### Material for the task
>>>
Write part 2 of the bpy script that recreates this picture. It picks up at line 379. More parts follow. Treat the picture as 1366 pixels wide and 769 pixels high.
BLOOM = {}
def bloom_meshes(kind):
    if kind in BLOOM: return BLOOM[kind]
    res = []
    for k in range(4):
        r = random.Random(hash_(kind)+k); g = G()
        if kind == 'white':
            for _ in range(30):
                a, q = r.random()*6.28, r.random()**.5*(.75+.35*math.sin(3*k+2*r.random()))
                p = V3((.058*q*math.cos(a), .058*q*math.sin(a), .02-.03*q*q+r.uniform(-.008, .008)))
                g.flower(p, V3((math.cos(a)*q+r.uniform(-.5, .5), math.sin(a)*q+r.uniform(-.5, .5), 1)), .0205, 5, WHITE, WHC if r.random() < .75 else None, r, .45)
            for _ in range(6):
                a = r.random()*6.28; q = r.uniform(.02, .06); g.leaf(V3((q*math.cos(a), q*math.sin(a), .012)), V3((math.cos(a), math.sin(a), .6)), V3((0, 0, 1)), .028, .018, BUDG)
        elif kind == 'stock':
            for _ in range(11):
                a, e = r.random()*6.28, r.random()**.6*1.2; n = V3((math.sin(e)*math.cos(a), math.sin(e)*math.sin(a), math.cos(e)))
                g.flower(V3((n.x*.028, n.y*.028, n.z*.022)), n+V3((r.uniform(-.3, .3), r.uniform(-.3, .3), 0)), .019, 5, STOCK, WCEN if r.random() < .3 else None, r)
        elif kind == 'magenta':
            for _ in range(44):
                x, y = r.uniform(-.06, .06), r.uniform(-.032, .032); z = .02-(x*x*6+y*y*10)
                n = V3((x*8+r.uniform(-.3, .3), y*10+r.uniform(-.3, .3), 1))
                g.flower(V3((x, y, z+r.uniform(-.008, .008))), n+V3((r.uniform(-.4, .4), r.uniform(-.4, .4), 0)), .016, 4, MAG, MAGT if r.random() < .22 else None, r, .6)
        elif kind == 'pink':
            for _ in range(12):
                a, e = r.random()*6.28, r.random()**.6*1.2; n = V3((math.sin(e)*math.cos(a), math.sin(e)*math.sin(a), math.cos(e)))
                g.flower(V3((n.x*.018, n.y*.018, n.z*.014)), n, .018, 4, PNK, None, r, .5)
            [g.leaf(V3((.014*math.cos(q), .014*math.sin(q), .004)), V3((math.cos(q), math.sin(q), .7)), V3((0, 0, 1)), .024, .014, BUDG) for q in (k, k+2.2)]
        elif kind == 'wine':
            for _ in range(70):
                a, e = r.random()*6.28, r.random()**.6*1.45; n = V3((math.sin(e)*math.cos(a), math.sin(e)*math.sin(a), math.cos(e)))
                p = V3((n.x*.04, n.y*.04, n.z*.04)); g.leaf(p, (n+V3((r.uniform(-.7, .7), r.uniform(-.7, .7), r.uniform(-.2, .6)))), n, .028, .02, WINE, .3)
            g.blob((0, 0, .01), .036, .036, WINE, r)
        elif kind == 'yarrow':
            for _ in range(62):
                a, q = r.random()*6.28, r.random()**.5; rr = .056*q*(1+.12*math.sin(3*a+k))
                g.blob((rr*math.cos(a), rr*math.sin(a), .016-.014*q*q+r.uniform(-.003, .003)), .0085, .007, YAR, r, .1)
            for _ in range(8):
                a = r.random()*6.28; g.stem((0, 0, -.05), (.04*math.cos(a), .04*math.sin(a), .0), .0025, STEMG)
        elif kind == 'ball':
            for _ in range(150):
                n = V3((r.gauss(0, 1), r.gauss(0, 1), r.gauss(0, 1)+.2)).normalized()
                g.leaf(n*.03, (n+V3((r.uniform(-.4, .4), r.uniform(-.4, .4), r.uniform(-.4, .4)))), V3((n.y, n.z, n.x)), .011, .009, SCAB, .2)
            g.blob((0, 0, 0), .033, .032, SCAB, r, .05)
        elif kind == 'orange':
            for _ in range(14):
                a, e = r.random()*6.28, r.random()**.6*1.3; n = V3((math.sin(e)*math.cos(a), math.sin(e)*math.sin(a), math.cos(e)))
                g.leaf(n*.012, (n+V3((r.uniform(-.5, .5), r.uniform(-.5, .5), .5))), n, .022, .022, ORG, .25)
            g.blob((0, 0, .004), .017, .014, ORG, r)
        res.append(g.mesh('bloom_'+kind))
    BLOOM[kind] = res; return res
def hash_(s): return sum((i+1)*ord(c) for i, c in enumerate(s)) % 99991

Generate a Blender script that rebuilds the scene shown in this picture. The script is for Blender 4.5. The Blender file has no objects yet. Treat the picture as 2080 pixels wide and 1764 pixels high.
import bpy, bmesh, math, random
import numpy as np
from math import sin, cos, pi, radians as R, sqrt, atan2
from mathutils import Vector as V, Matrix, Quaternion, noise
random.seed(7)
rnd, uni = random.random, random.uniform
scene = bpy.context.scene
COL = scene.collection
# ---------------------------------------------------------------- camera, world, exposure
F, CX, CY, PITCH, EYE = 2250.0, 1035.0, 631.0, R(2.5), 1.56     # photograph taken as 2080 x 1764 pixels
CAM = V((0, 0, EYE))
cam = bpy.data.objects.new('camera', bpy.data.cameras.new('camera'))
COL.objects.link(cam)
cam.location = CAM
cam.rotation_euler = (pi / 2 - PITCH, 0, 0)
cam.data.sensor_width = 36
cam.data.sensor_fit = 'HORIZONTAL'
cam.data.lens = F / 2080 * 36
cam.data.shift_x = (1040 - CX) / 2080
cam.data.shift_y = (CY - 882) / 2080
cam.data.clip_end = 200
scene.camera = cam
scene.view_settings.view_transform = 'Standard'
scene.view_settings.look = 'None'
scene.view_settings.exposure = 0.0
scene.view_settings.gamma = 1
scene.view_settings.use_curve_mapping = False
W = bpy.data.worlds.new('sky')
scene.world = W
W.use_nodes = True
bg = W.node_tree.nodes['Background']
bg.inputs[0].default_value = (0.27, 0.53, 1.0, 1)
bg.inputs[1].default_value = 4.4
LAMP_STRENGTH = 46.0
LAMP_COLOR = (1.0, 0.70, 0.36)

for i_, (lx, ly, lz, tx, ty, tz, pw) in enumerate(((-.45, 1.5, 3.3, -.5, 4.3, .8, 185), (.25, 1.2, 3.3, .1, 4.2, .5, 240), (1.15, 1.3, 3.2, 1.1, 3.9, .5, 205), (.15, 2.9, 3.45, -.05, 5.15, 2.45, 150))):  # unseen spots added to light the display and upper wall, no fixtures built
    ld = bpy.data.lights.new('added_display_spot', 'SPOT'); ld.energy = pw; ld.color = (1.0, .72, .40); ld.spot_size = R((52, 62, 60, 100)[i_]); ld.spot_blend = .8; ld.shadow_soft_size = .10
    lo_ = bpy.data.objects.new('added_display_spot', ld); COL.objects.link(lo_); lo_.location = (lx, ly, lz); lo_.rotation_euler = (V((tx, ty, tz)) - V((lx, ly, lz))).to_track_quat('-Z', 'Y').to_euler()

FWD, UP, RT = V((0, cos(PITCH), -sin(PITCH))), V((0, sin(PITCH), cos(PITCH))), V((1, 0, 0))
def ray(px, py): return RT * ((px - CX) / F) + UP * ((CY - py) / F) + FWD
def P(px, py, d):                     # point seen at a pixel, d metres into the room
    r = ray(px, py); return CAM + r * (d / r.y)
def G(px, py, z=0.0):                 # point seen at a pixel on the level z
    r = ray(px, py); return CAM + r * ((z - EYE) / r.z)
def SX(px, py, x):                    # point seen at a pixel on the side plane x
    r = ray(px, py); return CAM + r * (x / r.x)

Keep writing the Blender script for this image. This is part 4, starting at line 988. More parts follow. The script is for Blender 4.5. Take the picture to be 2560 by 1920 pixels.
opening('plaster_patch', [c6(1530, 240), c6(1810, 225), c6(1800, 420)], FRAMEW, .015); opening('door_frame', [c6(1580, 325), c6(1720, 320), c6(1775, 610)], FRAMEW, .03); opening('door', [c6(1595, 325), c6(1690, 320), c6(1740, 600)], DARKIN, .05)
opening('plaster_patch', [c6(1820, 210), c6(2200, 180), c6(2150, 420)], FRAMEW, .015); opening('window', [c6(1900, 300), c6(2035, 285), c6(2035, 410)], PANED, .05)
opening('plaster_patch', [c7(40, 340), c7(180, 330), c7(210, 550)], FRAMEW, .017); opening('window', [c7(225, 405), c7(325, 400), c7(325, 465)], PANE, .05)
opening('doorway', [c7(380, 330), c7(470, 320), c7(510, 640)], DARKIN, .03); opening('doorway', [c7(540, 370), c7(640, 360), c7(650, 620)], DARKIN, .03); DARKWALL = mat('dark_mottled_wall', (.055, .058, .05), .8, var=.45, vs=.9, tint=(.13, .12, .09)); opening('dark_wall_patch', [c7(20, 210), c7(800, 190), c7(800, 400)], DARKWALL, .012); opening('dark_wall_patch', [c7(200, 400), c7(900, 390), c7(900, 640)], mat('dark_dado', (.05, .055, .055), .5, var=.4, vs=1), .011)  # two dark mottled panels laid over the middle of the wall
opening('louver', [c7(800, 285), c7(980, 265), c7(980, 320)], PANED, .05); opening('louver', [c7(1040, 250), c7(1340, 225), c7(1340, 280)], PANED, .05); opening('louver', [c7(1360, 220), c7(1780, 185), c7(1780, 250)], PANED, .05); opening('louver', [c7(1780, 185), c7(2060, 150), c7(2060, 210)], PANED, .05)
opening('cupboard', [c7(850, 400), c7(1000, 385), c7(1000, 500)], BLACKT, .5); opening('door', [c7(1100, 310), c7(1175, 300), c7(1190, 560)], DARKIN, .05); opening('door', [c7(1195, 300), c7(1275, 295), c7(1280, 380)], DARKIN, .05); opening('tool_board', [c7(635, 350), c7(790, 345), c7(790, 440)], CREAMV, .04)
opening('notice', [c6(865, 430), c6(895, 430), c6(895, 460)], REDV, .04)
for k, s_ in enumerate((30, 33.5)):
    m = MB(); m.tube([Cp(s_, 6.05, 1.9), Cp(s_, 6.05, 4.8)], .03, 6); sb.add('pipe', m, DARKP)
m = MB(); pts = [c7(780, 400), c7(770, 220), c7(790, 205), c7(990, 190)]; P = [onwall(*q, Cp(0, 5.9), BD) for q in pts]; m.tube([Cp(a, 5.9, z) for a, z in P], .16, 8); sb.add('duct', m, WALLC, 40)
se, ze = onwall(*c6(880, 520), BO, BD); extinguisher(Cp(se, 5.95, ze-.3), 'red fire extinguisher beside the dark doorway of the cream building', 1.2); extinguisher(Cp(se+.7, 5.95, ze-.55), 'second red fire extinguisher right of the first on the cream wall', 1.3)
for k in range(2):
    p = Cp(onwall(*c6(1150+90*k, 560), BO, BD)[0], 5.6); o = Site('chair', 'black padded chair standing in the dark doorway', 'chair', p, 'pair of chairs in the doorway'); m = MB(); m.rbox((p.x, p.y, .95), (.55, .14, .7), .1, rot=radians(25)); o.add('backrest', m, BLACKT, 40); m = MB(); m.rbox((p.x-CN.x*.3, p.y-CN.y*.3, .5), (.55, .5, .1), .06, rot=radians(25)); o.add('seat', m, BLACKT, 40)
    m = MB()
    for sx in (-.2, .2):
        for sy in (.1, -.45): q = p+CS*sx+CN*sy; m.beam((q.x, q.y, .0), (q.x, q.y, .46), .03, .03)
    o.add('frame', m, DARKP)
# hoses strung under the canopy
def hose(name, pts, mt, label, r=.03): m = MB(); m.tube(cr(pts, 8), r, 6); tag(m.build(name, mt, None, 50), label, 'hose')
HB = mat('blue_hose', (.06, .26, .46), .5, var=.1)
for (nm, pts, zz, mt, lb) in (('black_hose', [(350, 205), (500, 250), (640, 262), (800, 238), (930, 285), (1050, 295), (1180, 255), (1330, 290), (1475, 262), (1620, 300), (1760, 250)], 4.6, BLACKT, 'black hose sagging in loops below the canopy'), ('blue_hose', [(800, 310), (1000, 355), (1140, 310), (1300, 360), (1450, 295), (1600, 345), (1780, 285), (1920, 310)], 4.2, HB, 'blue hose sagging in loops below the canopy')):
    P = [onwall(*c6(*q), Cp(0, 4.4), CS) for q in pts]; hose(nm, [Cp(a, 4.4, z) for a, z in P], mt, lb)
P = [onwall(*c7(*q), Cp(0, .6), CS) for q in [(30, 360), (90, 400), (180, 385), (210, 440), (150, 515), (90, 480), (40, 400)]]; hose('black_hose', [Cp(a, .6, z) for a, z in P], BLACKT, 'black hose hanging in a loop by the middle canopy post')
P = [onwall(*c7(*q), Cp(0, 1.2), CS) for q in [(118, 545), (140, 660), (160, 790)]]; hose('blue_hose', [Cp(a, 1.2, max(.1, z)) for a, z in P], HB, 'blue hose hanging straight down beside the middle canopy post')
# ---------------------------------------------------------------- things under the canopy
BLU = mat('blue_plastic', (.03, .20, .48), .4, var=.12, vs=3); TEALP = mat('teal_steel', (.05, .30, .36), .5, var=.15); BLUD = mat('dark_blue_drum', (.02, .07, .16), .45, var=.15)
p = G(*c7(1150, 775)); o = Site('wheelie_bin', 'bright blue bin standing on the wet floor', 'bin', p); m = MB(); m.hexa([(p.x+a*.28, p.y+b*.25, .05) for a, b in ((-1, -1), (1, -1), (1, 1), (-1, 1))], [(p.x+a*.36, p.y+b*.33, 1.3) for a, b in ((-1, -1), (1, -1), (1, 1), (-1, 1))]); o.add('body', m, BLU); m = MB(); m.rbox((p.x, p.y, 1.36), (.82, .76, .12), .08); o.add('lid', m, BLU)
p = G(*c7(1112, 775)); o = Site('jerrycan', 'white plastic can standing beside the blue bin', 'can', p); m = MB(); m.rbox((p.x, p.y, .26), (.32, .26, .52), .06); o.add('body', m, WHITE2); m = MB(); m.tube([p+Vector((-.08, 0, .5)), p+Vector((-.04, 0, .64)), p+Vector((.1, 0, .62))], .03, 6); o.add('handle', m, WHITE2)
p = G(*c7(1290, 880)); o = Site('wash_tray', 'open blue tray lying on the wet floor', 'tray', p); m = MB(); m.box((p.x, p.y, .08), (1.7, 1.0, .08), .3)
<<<
### Objective
Go through the listing above and list every line that has the word "scene".

### Exercise output
Generate a Blender script that rebuilds the scene shown in this picture. The script is for Blender 4.5. The Blender file has no objects yet. Treat the picture as 2080 pixels wide and 1764 pixels high.
scene = bpy.context.scene
COL = scene.collection
scene.camera = cam
scene.view_settings.view_transform = 'Standard'
scene.view_settings.look = 'None'
scene.view_settings.exposure = 0.0
scene.view_settings.gamma = 1
scene.view_settings.use_curve_mapping = False
scene.world = W